Monday, October 09, 2006

Might have ended differently

January 2003

The conversation hadn’t made me feel much better. Although Maggie kept saying that she wanted to be with me. I just didn’t want her idolized view of me to be spoilt in anyway. And equally, I had no idea how to make sure that it wasn’t.

That night, I had arranged to have dinner with Lucia. She was back in the UK, and I’d decided she would not return to Shanghai, after the incident we’d had a month earlier.

I wasn’t really in the mood, as we walked toward the High Street, so I knew even before we sat down that the evening would be a difficult one.

Really there was only one topic of conversation for us, but clearly neither of us wanted broach it. Actually I was really hoping she would; I wanted to hear her say that her feelings hadn’t changed. If she had, then I think perhaps the evening might have ended differently.
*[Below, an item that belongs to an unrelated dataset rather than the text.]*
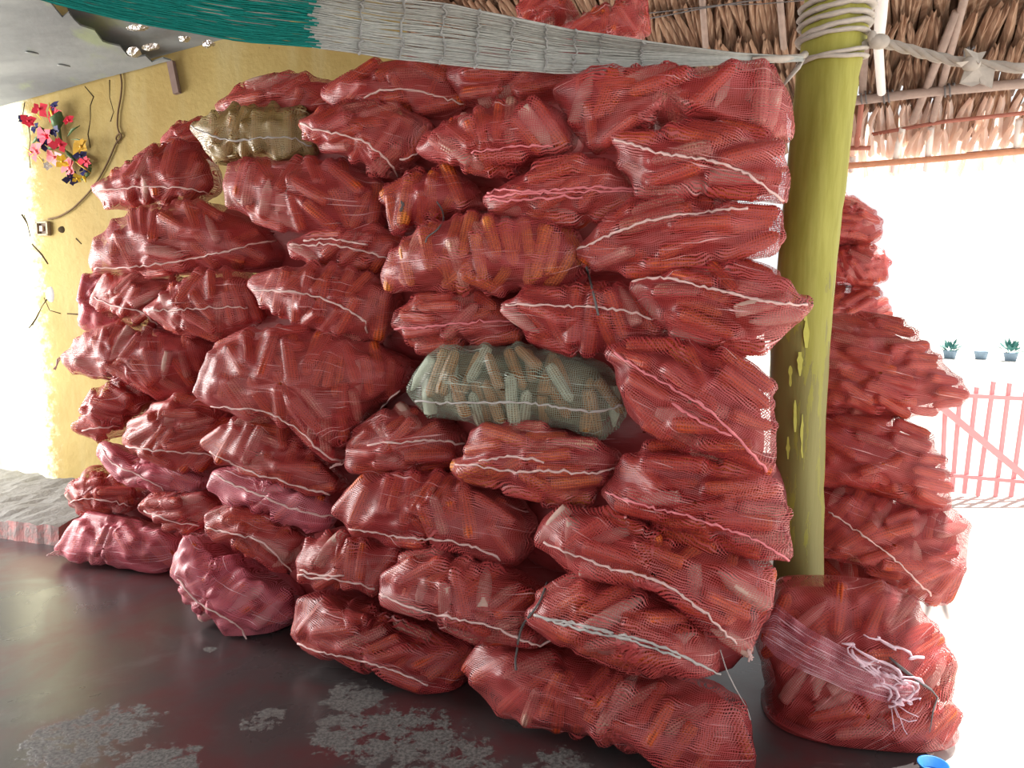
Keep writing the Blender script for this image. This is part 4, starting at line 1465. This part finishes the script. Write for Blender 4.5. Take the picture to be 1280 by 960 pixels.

As it happened, she didn’t mention it, and there remained an awkward sadness between us. Fortunately, the Indian restaurant we’d chosen wasn’t busy, and so the food was served quickly. We struggled to find things to say, I asked whether she had enjoyed the Christmas break.

At the end of the evening, I drove her back to her lodgings. ‘So this is where I live now’ She said.
‘Is it ok?’ I asked
‘Oh yes, its fine. Anyway, its only weekdays’
I wanted to say, ‘I do have some feelings for you’. Not because I did, but because things seemed uncertain with Maggie, I wanted Lucia to make me feel better. I wanted her to touch me.